Zmasakrowane, częściowo obnażone zwłoki młodego chłopaka znaleziono w sobotę na terenie jednej z firm w Nowej Soli. Jego śmierć nastąpiła najprawdopodobniej w nocy z piątku na sobotę. Wiadomo, że terenu zakładu strzegły wtedy cztery psy. Stróż, który również pilnował tej nocy porządku, twierdzi, że nie słyszał nic podejrzanego.
Według wstępnych ustaleń policji, do śmierci chłopaka miało dojść w nocy z piątku na sobotę.
Ciało zagryzionej ofiary odkryto następnego dnia, późnym popołudniem. Leżało na podwórku jednej z firm w Nowej Soli. - Chłopak miał liczne ślady szarpane, kąsane. Zwłoki były w zasadzie obnażone, nieopodal ciała znaleziono fragmenty odzieży - przekazuje Zbigniew Fąfera z Prokuratury Okręgowej w Zielonej Górze.
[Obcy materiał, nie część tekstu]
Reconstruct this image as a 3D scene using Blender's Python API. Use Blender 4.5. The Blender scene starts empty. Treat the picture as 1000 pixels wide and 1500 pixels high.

Jak ustalili śledczy, tragicznie zmarły chłopak to 28-letni mieszkaniec Nowej Soli. Jego ciało zostało przekazane do sekcji zwłok.
Stróż nic nie słyszał
Wiadomo, że w nocy z piątku na sobotę miejsce było strzeżone przez stróża nocnego i cztery psy, które wcześniej, wieczorem, wypuścił z kojca.
Policjanci przesłuchali już stróża. - Z jego zeznań wynika, że w czasie swojego dyżuru nie słyszał żadnego ujadania, nie stwierdził, aby doszło do jakiegoś zdarzenia - informuje Fąfera.
Jak mówi, żeby dostać się na teren firmy, chłopak musiał sam pokonać ogrodzenie. Jest dość wysokie. Ale gdyby wchodził główną bramą, widziałby go stróż nocny.
- Nie był to pracownik tego zakładu, więc jego pobyt na terenie ogrodzonym nie był dozwolony - zakłada.
Policja i śledczy sprawdzają jeszcze nagrania monitoringu, choć jak ujawnia prokurator, nie są wysokiej jakości i ciężko na nich kogokolwiek zidentyfikować. Służby wciąż ustalają okoliczności tragicznej śmierci.